Rébellion de Cissé Lô: Macky va-t-il oser ?

17 - Décembre - 2019

Moustapha Cissé Lô a mis fin à une série de limogeages de proches pour des fautes jugées graves dans leurs communications : Moustapha Kassé, Sory Kaba, Moustapha Diakhaté.

Il a dit ou fait pire et continue à le faire, sans être inquiété. Du moins pour le moment. Il a ainsi mis à nu la fragilité d’une démarche, celle qui consiste à brandir le bâton pour faire taire des proches qui n’ont fait qu’exprimer leurs opinions, parfois sur un seul sujet.

Il a révélé la stratégie de deux poids deux mesures du Président, il a défié son autorité, indisposé le parti et semé la discorde. Mais, il est encore là.

C’est vrai que l’homme est député. Et il a mandat électif que la seule démission du parti peut le lui faire perdre.

En plus, Macky l’avait envoyé au Parlement de la Cedeao, il en a assuré la Présidence, une aubaine pour devoir un personnage panafricain, très connu et dont le cursus ne va plus laisser indifférent.

Qui plus est, il a accompagné le Président au tout début de la création de son parti, a contribué à financer les opérations de conquête du pouvoir.

Et le comble de tout cela, c’est qu’il ne se laisse pas faire. Il n’hésitera pas à continuer des déballages qu’il a déjà commencés à propose de Yakham Mbaye. Cissé Lô est quelqu’un qu’il vaut mieux garder dans ses rangs que de jeter dans la jungle politique. Son opposition interne est encore modérée. Mais Macky sait que le jour qu’il lui créera des problèmes, il lui donnera carte blanche pour livrer à ses opposants et à l’opinion publique, davantage d’arguments contre le régime.

C’est ce cas que le Président va sans doute essayer de gérer de retour d’Egypte. Il lui faudra trouver une parade. Et la seule valable, en l’espèce, c’est de le recevoir et de discuter franchement avec lui sur les causes de sa rébellion. Le grand Manitou s’est rendu compte que la politique du bâton a des limites. En politique, seul le dialogue peut contribuer à résoudre certains problèmes.

Malheureusement, depuis sa victoire en 2012, il n’a cessé de faire le vide autour de lui : Mbaye Ndiaye, Mimi Touré avant d’être réhabilitée, Mor Ngom, Alioune Badara Cissé, et bien d’autres aux responsabilités égales ou moindres, ont été touchés.

Jusqu’ici, contrairement à ceux qui parlent d’absence d’autorité, l’Alliance pour la République (Apr) a souffert d’une forme d’autoritarisme qui n’a pas épargné les alliés de Benno Bokk Yaakar (Bby).

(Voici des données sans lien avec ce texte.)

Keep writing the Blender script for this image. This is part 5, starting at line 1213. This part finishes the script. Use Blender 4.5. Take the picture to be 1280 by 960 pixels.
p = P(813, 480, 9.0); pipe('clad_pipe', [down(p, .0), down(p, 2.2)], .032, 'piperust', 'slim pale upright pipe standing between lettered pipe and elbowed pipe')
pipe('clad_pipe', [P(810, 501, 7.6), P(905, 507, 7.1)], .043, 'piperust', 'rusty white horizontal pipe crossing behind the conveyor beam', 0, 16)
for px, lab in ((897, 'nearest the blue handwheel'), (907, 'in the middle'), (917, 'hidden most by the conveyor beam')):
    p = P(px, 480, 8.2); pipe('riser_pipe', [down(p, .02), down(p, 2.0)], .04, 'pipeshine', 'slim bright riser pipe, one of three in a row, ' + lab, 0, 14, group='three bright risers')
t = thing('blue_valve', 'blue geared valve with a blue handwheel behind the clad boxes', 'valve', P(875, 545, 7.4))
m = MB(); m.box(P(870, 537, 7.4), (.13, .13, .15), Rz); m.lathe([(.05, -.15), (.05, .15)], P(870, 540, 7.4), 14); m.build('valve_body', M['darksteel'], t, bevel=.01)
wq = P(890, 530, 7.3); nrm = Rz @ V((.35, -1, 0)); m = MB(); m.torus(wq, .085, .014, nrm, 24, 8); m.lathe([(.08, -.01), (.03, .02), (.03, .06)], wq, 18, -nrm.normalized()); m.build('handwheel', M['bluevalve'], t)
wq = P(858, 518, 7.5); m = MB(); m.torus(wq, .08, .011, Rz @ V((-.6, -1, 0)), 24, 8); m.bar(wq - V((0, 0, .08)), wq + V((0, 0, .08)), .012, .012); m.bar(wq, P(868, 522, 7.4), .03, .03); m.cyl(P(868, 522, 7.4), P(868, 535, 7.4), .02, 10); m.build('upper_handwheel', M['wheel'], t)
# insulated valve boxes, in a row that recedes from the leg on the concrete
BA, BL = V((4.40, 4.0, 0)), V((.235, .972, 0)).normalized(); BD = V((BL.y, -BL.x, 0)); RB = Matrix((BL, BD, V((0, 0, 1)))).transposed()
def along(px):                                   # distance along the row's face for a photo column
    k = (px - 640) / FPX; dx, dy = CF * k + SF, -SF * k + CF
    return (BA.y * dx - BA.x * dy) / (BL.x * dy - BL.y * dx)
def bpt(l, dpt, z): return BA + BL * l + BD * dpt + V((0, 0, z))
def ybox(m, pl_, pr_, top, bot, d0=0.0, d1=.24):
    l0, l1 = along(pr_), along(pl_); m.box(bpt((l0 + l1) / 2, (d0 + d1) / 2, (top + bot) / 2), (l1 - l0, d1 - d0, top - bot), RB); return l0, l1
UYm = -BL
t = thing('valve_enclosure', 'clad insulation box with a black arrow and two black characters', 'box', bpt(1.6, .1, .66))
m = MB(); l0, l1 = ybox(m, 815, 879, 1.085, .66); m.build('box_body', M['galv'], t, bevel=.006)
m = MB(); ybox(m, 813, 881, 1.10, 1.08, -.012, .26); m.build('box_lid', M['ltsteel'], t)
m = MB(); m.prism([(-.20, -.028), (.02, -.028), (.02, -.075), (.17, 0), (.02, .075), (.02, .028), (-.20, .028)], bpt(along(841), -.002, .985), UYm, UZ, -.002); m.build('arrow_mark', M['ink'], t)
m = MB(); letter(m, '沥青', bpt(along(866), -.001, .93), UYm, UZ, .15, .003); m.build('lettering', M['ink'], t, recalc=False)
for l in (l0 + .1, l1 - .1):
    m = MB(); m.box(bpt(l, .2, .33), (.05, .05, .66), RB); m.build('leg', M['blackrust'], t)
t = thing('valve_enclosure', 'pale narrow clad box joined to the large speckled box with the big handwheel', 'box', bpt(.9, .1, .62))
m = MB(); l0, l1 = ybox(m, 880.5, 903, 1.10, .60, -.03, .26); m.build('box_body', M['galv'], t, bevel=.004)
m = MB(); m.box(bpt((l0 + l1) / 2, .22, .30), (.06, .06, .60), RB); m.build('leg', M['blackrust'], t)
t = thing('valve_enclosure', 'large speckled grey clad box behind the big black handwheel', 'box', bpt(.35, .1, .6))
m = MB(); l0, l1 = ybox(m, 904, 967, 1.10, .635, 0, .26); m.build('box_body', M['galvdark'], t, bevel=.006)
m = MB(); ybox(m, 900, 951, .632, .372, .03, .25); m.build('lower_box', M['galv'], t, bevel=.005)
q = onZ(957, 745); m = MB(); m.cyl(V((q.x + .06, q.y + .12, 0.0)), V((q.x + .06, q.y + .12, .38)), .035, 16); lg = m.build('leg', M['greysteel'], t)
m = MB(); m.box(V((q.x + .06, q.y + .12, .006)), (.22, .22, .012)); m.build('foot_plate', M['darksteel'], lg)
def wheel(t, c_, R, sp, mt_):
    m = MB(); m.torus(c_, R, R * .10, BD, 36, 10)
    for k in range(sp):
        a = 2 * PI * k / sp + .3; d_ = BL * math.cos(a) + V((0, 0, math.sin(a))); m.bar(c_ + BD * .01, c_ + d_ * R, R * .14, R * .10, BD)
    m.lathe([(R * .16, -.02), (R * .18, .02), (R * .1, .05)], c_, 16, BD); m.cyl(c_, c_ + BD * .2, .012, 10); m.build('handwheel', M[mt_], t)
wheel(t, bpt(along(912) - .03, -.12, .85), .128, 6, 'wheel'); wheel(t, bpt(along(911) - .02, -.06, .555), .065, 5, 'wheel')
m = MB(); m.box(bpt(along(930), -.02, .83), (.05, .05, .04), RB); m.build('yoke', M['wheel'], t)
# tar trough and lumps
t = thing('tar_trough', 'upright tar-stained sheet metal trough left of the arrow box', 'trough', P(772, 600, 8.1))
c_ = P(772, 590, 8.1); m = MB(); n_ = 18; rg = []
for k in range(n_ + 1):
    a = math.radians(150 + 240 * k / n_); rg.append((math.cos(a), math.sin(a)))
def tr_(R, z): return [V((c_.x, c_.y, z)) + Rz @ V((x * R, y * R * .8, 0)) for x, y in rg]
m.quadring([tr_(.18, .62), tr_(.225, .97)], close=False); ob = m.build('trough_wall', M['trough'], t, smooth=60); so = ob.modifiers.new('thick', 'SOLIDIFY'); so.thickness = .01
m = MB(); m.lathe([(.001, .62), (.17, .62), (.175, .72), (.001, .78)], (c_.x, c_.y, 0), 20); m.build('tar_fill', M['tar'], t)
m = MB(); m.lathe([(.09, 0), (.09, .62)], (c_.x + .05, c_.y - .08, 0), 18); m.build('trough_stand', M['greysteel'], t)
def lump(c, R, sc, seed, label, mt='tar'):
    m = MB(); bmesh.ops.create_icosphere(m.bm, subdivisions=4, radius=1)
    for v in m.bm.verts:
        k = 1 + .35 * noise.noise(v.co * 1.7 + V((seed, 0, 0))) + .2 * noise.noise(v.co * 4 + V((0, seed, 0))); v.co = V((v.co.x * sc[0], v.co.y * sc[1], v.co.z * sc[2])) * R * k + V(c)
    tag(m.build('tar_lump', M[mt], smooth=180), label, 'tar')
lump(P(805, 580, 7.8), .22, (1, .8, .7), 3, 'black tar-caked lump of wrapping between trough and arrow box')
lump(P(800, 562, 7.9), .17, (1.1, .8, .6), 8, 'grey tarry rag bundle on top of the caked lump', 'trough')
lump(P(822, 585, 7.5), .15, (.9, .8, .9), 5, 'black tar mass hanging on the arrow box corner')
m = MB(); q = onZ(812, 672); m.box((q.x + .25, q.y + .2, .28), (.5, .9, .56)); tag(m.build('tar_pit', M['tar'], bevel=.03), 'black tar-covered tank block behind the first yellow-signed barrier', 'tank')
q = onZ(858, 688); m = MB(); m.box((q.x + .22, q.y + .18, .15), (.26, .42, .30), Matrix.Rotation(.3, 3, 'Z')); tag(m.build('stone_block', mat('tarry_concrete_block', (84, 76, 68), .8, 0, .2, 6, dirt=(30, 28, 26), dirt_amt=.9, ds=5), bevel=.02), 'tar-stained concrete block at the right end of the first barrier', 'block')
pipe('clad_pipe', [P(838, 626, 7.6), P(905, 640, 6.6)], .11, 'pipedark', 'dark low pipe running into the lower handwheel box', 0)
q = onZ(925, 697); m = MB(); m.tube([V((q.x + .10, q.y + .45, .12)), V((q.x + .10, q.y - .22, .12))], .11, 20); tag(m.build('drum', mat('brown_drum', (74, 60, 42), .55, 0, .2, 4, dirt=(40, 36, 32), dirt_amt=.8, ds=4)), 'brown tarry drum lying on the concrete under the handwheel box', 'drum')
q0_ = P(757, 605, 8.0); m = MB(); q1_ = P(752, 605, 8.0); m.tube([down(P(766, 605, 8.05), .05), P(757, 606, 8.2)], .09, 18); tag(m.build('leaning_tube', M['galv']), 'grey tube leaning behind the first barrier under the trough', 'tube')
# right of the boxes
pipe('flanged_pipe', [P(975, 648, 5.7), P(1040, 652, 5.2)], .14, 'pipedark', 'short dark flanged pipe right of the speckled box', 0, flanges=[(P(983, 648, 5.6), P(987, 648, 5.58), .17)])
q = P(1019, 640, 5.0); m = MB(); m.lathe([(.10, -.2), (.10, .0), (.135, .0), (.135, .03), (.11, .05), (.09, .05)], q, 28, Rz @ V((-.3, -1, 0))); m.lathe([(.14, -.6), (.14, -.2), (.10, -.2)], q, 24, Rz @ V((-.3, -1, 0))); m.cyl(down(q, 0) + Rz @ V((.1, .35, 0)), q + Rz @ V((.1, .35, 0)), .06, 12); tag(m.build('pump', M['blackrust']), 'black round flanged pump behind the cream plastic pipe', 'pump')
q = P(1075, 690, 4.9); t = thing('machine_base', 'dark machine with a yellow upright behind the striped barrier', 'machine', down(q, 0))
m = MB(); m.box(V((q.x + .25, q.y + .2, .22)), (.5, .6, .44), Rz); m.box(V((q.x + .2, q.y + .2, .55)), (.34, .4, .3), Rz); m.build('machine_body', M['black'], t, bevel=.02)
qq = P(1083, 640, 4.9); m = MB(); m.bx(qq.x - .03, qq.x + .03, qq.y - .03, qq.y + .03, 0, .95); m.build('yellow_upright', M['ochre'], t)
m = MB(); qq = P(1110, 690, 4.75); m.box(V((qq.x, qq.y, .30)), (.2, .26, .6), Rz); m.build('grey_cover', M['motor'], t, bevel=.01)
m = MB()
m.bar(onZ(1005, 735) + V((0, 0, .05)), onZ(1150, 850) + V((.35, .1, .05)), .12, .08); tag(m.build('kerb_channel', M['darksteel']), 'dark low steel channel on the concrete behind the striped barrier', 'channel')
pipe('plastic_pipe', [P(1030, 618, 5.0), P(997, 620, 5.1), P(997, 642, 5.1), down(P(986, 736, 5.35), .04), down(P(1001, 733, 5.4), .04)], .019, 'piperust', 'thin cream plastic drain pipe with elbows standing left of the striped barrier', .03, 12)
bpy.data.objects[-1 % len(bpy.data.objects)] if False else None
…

Le ‘’mouth ba moth’’ (se taire ou partir) a toujours prévalu. Jusqu’à ce que Cissé Lô se braque.

Alors, on peut se demander si Macky va oser ? Va-t-il siffler la fin de la récréation ou le laisser continuer à vociférer au point de mettre en danger les fondements de son régime ? Va-t-il négocier ou sanctionner ? Des questions dont il a, seul, les réponses.

Qu’à cela ne tienne, cette situation a le mérite de rappeler aux apéristes qu’ils ont tout intérêt à davantage structurer leur parti afin de lui doter des mécanismes de prévention, d’organisation, de prospective et de sanction nécessaires, pour faire face à des situations de crise grave.

Un parti sérieux ne saurait s’articuler autour d’une seule personne, sans numéro 2 et sans réelle volonté de responsabiliser les uns et les autres.

C’est justement cela qui a rendu prématurée la guerre de succession et le fait que de hauts responsables soient indexés par leurs frères de parti de chercher à lorgner le fauteuil présidentiel.

A cela s’ajoute le flou autour de sa posture en 2024. Personne ne sait si Macky va tenter de rester ou va partir. Alors, ceux qui ne peuvent plus s’approcher du Président, estiment que leur mort politique a été programmée pour les empêcher d’avoir un avenir dans le parti au détriment d’autres.

En conséquence, si rien n’est fait et que cette situation doit perdurer jusqu’aux locales et aux législatives, les contradictions énormes qui génèrent les investitures vont précipiter la dégénérescence du parti et la confusion générale va régner autour du Président Sall.